Polémique en Suède où deux mendiants roms sont exposés comme œuvre d'art
Luca Lacatus, charpentier de 28 ans qui a quitté son village du nord de la Roumanie, a été approché, avec sa petite amie Marcella Cheresi, alors qu'il mendiait dans les rues de Malmö, la troisième ville de Suède.
Alors qu'ils récoltaient péniblement de 30 à 60 couronnes (3,25 à 6,50 euros) sous la pluie ou le vent, ils ont quadruplé leur revenu journalier en se contentant de poser deux heures dans un musée municipal d'art contemporain.
"Ça vaut mieux que d'être dans la rue. Dehors il fait froid et les gens ne sont pas aussi sympas qu'ici. Et il n'y a pas besoin de parler beaucoup", dit Luca Lacatus à l'AFP, interrogé grâce à un traducteur.

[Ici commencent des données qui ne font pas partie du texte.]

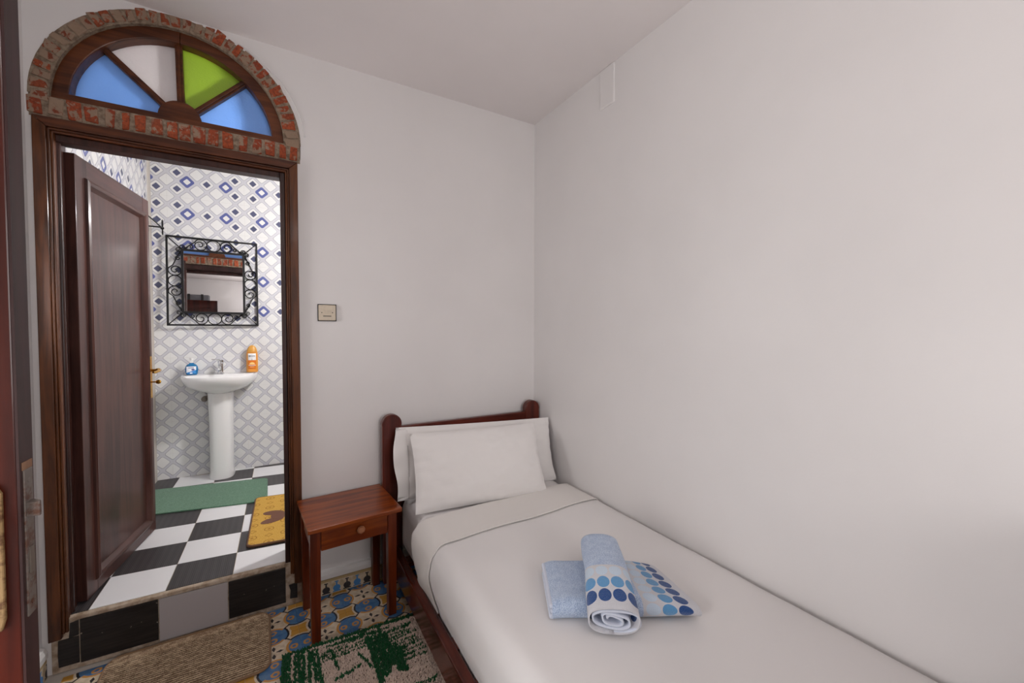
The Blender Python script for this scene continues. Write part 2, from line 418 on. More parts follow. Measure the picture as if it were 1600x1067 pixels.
ceiling = tag(MB().box(XL-.2, .2, YF-.2, WT, H, H+.12).build('ceiling', m_ceil), 'plain white bedroom ceiling', 'ceiling', kind='structure')
# frames of the two unseen windows, added to let in fill light
w2 = empty('added_window_2', (-.65, YF-.05, 1.6)); tag(w2, 'white framed window added in the unseen front wall for fill light', 'window', kind='structure')
for nm, bx_ in (('frame', (-.48, -.44, -.62, .62)), ('frame', (.44, .48, -.62, .62)), ('mullion', (-.015, .015, -.62, .62))):
    MB().box(bx_[0], bx_[1], -.03, .03, bx_[2], bx_[3]).build(nm, m_white, w2)
for z in (-.62, .58): MB().box(-.48, .48, -.03, .03, z, z+.04).build('frame', m_white, w2)
w3 = empty('added_window_3', (XL-.05, -.33, 1.62)); tag(w3, 'small white framed window added out of view in the left wall for light', 'window', kind='structure')
for y in (-.168, .148): MB().box(-.03, .03, y, y+.02, -.298, .298).build('frame', m_white, w3)
for z in (-.298, .278): MB().box(-.03, .03, -.148, .148, z, z+.02).build('frame', m_white, w3)

# floor: encaustic tiles laid a touch askew on a screed
floor = tag(MB().box(XL-.2, .2, YF-.2, WT, -.12, -.004).build('floor', m_grout), 'bedroom floor of patterned blue, gold and cream tiles', 'floor', kind='structure')
tm = MB().box(-.1061, .1061, -.1061, .1061, -.008, 0).mesh('floor_tile', m_cement_tile)
ta = math.radians(2.2); T0 = Vector((-1.1815, -.102, 0))
for i in range(-7, 8):
    for j in range(-14, 3):
        dx, dy = i*.2133, j*.2133
        p = T0+Vector((dx*math.cos(ta)-dy*math.sin(ta)*1.0, dx*math.sin(ta)+dy*math.cos(ta), 0))
        if p.x < XL+.02 or p.x > -.05 or p.y > -.06 or p.y < -3.2: continue
        o = link('floor_tile', tm, floor, p); o.rotation_euler.z = ta

# skirting
bb = tag(MB().box(-1.467, 0, -.012, -.0005, 0, .128).build('baseboard_back', m_cement), 'flask-patterned tile skirting on the wall behind the nightstand', 'skirting', kind='structure')
for k in range(7):
    x0 = -1.462+k*.2133; x1 = min(x0+.2115, -.002)
    MB().box(-.10575, -.10575+(x1-x0), -.006, .002, -.041, .041).build('skirting_tile', m_skirt, bb, (x0+.10575, -.013, .045))
MB().prism([(0, .09), (-.020, .09), (-.020, .112), (-.014, .13), (0, .136)], -1.465, 0, 'x').build('top_moulding', m_white, bb)
bl = tag(MB().box(XL+.0005, XL+.012, -1.49, -.016, 0, .128).build('baseboard_left', m_cement), 'flask-patterned tile skirting at the foot of the left wall', 'skirting', kind='structure')
for k in range(6):
    y1 = -.02-k*.2133; 
    o = MB().box(-.10575, .10575, -.006, .002, -.041, .041).build('skirting_tile', m_skirt, bl, (XL+.013, y1-.10575, .045)); o.rotation_euler.z = PI/2
MB().prism([(XL+.0005, .09), (XL+.022, .09), (XL+.022, .112), (XL+.015, .13), (XL+.0005, .136)], -1.49, -.016, 'y').build('top_moulding', m_white, bl)

# step up to the bathroom
ZB = .228
step = tag(MB().box(-2.402, -1.472, -.004, .12, 0, ZB-.004).build('wall_step', m_cement), 'raised doorstep faced with black and pale tiles', 'step', kind='structure')
for x0, x1, z0, z1, m in ((-2.3145, -2.0585, .022, .209, m_riser), (-2.0545, -1.7955, .012, .209, m_gtile), (-1.7915, -1.5475, .022, .207, m_riser),
                          (-2.346, -2.3185, .146, .209, m_riser), (-2.374, -2.3185, .026, .140, m_riser), (-1.5275, -1.494, .032, .112, m_riser)):
    cx, cz = (x0+x1)/2, (z0+z1)/2
    if x1-x0 < .06:
        j = lambda: random.uniform(-.007, .007)
        pl = [(x0-cx+j(), z0-cz+j()), (x1-cx, z0-cz), (x1-cx, z1-cz), (x0-cx+j(), z1-cz+j()), (x0-cx+j()*1.4, j())]
        MB().prism(pl, -.004, .004).build('riser_tile', m, step, (cx, -.006, cz))
    else:
        MB().box(x0-cx, x1-cx, -.004, .004, z0-cz, z1-cz).build('riser_tile', m, step, (cx, -.006, cz), bevel=.0015)
trim2 = tag(MB().box(-2.345, -1.548, -.010, .018, .211, .2285).build('trim_2', m_cement, bevel=.004), 'beige threshold strip along the edge of the step', 'threshold', kind='structure')

# ------------------------------------------------------------------ bathroom shell
YB = 1.835; XBL = -2.42; XBR = -.30; HB = 2.86
bfloor = tag(MB().box(XBL-.1, XBR+.1, .0185, YB+.1, .06, ZB-.003).build('floor_bathroom', m_grout2), 'black and white checkered bathroom floor', 'floor', kind='structure')
wbf = tag(MB().box(XBL-.1, XBR+.1, YB, YB+.12, .06, HB).build('wall_bathroom_far', m_grout), 'bathroom wall of white tiles with diamonds, behind the basin', 'wall', kind='structure')
wbl = tag(MB().box(XBL-.12, XBL, WT, YB, .06, HB).build('wall_bathroom_left', m_grout), 'bathroom side wall of white diamond tiles behind the open door', 'wall', kind='structure')
wbr = tag(MB().box(XBR, XBR+.12, WT, YB, .06, HB).build('wall_bathroom_right', plaster('beige_bathroom_wall', rgb(112, 102, 94), 40, .05, .6)), 'dark beige bathroom side wall out of sight, toned down to cut bounced light', 'wall', kind='structure')  # unseen wall darkened so less light bounces and the basin shadow shows
cb = tag(MB().box(XBL-.12, XBR+.12, WT, YB+.12, HB, HB+.1).build('ceiling_bathroom', plaster('grey_bathroom_ceiling', rgb(150, 144, 140), 40, .05, .8)), 'grey bathroom ceiling out of sight, toned down to cut bounced light', 'ceiling', kind='structure')  # unseen ceiling, its colour lowered too to weaken the bounce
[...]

Les quelque 15 euros qu'il gagne par heure doivent l'aider à rebâtir une maison dont il dit qu'elle a été incendiée il y a deux ans. Cela a amené les services sociaux à lui prendre deux de ses quatre enfants, les deux autres partant vivre chez des proches.

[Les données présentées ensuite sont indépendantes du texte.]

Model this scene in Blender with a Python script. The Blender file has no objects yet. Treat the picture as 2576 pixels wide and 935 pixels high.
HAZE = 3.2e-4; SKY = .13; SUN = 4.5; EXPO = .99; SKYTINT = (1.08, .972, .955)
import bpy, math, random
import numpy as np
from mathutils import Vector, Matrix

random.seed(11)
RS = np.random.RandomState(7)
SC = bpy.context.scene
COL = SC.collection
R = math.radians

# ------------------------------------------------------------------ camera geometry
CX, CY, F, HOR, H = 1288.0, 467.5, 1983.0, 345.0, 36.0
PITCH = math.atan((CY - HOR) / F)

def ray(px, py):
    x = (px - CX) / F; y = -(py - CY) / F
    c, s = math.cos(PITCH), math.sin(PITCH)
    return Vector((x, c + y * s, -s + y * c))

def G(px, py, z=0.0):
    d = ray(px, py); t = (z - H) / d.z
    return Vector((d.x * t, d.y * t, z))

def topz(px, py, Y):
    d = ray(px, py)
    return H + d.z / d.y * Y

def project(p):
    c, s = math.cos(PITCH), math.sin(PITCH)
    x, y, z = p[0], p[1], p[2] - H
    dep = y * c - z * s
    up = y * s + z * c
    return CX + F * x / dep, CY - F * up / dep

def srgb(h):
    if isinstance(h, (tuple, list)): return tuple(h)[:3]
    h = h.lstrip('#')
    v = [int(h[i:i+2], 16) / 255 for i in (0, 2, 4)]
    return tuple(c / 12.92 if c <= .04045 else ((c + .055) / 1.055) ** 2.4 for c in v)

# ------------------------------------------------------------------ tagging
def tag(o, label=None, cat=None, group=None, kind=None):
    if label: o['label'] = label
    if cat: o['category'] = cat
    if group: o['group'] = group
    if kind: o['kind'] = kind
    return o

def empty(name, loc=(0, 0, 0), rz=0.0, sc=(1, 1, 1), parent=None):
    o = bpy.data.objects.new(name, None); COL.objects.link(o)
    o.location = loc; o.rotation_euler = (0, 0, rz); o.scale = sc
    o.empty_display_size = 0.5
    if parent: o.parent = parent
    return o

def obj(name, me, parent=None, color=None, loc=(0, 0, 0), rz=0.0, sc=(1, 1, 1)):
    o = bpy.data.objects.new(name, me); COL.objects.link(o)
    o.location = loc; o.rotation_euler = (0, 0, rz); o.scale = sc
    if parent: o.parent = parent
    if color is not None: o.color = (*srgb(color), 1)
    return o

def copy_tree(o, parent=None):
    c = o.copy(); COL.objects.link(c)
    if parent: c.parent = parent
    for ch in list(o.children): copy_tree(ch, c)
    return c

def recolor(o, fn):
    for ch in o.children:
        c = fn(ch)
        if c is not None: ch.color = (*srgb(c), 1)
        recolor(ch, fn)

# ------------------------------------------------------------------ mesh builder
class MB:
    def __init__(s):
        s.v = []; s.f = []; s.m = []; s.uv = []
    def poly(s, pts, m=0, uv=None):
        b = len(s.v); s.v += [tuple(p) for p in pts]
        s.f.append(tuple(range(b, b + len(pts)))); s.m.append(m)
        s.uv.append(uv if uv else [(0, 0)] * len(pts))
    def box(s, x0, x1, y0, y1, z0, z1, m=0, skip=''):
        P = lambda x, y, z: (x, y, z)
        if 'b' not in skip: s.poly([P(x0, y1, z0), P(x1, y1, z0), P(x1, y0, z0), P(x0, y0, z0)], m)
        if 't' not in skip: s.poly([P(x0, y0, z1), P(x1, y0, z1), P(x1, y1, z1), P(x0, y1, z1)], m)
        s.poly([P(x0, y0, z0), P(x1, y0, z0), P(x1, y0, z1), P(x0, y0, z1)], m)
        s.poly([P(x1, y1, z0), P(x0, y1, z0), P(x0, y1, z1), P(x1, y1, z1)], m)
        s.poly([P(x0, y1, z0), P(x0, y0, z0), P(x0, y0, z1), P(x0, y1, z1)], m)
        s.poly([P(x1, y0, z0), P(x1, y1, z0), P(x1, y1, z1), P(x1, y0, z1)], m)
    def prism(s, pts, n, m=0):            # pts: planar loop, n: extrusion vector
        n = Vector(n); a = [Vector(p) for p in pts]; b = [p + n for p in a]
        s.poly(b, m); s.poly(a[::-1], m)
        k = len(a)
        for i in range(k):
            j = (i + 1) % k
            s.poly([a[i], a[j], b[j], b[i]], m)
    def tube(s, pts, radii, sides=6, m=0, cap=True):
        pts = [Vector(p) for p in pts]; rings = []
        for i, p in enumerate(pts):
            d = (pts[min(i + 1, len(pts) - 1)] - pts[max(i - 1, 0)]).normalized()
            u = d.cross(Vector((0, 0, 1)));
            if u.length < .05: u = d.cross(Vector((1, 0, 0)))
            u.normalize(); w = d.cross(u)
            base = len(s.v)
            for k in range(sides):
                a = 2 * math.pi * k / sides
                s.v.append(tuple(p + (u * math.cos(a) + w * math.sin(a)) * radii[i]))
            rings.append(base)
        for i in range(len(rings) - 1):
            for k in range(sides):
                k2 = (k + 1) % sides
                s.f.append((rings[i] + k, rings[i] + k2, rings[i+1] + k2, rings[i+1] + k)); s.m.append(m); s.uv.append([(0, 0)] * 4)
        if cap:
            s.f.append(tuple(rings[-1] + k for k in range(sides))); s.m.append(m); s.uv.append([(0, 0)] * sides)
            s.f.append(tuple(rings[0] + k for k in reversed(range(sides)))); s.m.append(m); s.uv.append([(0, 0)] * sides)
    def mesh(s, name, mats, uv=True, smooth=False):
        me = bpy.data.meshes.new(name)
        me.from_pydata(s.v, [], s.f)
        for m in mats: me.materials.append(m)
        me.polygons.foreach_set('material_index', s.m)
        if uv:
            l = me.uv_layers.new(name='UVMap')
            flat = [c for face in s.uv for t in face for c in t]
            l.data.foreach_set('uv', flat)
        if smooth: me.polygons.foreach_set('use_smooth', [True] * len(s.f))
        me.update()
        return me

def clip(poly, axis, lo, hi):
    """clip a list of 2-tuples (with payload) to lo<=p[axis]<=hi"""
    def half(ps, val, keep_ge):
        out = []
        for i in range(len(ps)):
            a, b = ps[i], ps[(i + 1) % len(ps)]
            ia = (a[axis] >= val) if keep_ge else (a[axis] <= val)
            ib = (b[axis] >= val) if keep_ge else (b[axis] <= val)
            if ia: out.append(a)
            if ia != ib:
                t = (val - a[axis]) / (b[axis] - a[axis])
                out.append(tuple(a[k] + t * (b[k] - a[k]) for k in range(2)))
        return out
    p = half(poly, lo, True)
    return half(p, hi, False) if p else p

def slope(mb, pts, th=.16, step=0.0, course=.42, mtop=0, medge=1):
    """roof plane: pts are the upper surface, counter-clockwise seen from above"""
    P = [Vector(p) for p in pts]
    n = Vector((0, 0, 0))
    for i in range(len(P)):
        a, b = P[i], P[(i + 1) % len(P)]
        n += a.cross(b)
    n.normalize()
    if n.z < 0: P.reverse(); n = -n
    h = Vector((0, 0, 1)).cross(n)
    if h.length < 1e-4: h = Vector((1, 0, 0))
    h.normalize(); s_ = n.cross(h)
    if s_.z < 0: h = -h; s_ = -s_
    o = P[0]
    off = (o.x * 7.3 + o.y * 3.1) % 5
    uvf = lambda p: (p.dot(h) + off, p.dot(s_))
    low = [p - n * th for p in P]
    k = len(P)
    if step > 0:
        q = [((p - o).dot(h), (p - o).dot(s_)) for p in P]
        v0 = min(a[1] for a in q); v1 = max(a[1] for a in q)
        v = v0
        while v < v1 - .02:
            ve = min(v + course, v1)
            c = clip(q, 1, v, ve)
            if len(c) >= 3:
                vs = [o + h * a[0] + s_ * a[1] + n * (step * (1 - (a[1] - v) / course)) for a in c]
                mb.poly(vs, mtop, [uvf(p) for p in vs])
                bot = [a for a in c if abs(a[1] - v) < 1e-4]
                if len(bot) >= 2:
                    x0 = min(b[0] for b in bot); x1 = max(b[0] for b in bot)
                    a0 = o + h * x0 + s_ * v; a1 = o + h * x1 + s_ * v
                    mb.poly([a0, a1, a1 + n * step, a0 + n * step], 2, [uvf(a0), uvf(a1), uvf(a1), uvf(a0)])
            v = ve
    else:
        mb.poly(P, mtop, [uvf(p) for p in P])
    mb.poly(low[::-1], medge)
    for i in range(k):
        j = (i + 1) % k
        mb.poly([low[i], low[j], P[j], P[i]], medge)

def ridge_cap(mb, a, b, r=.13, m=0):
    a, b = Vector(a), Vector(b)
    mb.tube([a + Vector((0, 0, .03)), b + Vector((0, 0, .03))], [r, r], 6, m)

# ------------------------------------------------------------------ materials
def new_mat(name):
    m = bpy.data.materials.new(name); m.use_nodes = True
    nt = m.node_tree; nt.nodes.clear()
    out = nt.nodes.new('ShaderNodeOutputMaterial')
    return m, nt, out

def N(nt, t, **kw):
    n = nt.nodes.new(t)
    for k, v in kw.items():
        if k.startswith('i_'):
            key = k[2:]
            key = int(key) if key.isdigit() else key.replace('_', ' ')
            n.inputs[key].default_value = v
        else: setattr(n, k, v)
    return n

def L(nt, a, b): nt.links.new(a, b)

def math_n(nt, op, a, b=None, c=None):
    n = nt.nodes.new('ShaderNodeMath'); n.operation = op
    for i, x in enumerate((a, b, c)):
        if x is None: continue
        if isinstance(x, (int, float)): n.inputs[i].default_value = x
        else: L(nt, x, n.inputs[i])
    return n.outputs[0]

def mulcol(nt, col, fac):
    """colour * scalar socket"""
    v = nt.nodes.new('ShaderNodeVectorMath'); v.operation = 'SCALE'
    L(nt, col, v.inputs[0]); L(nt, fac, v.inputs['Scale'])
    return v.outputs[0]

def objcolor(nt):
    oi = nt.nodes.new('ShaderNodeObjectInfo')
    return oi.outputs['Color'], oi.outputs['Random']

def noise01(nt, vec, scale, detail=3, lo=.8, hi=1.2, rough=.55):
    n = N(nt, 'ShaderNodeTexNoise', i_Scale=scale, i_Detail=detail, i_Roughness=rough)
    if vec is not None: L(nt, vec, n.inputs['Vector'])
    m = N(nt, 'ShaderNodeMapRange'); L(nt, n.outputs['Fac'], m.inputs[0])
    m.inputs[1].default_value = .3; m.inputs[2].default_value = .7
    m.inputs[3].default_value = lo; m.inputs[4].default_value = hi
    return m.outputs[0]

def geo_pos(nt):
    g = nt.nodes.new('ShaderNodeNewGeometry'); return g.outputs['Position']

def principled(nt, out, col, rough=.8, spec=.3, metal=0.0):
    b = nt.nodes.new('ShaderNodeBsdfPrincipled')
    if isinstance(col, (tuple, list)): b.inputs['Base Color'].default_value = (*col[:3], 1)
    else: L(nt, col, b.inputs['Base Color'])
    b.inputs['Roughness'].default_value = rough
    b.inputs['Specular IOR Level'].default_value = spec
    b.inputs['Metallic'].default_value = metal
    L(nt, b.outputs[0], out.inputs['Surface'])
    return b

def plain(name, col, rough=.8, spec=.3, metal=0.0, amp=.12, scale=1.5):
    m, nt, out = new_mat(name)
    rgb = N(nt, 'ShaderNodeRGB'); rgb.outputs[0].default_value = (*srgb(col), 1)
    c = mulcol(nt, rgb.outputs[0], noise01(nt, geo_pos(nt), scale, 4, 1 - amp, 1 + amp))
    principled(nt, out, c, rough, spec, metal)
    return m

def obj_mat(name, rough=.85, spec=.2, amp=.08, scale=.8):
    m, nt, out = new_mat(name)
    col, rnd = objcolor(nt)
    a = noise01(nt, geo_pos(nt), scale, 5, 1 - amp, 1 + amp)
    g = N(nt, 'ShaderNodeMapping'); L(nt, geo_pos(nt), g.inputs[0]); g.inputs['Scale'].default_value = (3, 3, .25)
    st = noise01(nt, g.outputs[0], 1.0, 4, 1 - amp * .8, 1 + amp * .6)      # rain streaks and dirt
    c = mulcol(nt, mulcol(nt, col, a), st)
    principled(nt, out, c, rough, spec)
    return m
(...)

Marcella Cheresi, 26 ans, enceinte du premier enfant du couple, avait aussi deux enfants d'un premier lit, qui vivent chez sa soeur.
Les visiteurs du musée ont plus d'empathie que les passants dans la rue
Nombreux sont les membres de la minorité rom de Roumanie qui préfèrent tenter leur chance ailleurs en Europe, plutôt que de rester dans le deuxième pays le plus pauvre de l'Union européenne, où de surcroît le marché du travail leur reste largement fermé.

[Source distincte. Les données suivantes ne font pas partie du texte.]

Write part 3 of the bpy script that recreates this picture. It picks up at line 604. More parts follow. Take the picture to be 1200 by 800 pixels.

La mendicité est légale en Suède et à Malmö, ils seraient 150 à faire la manche, selon une association rom.
Luca Lacatus tranche avec les clients habituels du restaurant du musée, généralement des intellectuels de gauche. "Les gens ici se sentent plus désolés pour nous que ceux dans la rue", remarque-t-il.
Les visiteurs mal à l'aise
Pour voir l'oeuvre, il faut traverser un couloir sombre où des écrans disent : "Aujourd'hui vous n'êtes pas obligé de donner." Les deux Roumains sont assis en silence dans des coins opposés d'une salle presque vide tapissée de quelques coupures de journaux sur les problèmes sociaux, dans une lumière tamisée et sur fond de musique douce.
Peu de visiteurs restent dans la pièce plus de quelques secondes. "On se sent un peu mal à l'aise. Je n'ai pas réussi à me concentrer quand j'étais dans la salle", dit un visiteur, Pär Körsell. "La pauvreté était si près. Ça m'a gênée", en déclare une autre, Ann-Margret Oftedal.
Pour Anders Carlsson, directeur artistique de l'Institutet, groupe qui a piloté l'exposition, le but est de provoquer un questionnement sur l'attitude face aux mendiants, rares avant l'afflux de Roms de ces dernières années.
L'arrivée de Roms et de nombreux immigrants dans le pays scandinave s'est accompagnée d'une percée des Démocrates de Suède (SD), un parti anti-immigration.
L'œuvre fait polémique
"En tant qu'artiste je peux offrir un espace où les gens peuvent se demander pourquoi ils tolèrent autant ces injustices qui vont à l'encontre de leur propre morale", explique Anders Carlsson.
Mais l'oeuvre a fait polémique. Le président de l'association qui représente les 10.000 Roms suédois de Malmö, Erland Kaldaras, voit de meilleures manières d'évoquer la dure condition des immigrés roumains, comme par exemple de médiatiser l'action d'organisations "sérieuses, bien implantées qui travaillent sur ces questions au quotidien".
"Ça nous ennuie, nous Roms qui vivons en Suède, de voir nos frères et soeurs assis dans la rue à mendier", reconnaît-il.
Et si on faisait poser un patron ?
D'autres ont estimé que le visiteur n'apprenait rien sur les questions que pose la difficulté pour ces citoyens de l'UE d'accéder à un logement décent et à un travail.
"L'exposition n'est pas sur leur vie ou la façon dont ils ressentent la pauvreté et la misère, elle est sur la manière dont nous ressentons la mendicité", a déploré Aaron Israelson, rédacteur en chef d'un magazine vendu par des sans-abris.
Une journaliste et polémiste de gauche, Kajsa Ekis Ekman, a affirmé que la véritable subversion aurait été d'amener des riches à poser. "Si des gens avaient vu leur patron assis à demander l'argent ils auraient vraiment dû réfléchir", écrit-elle dans le quotidien ETC.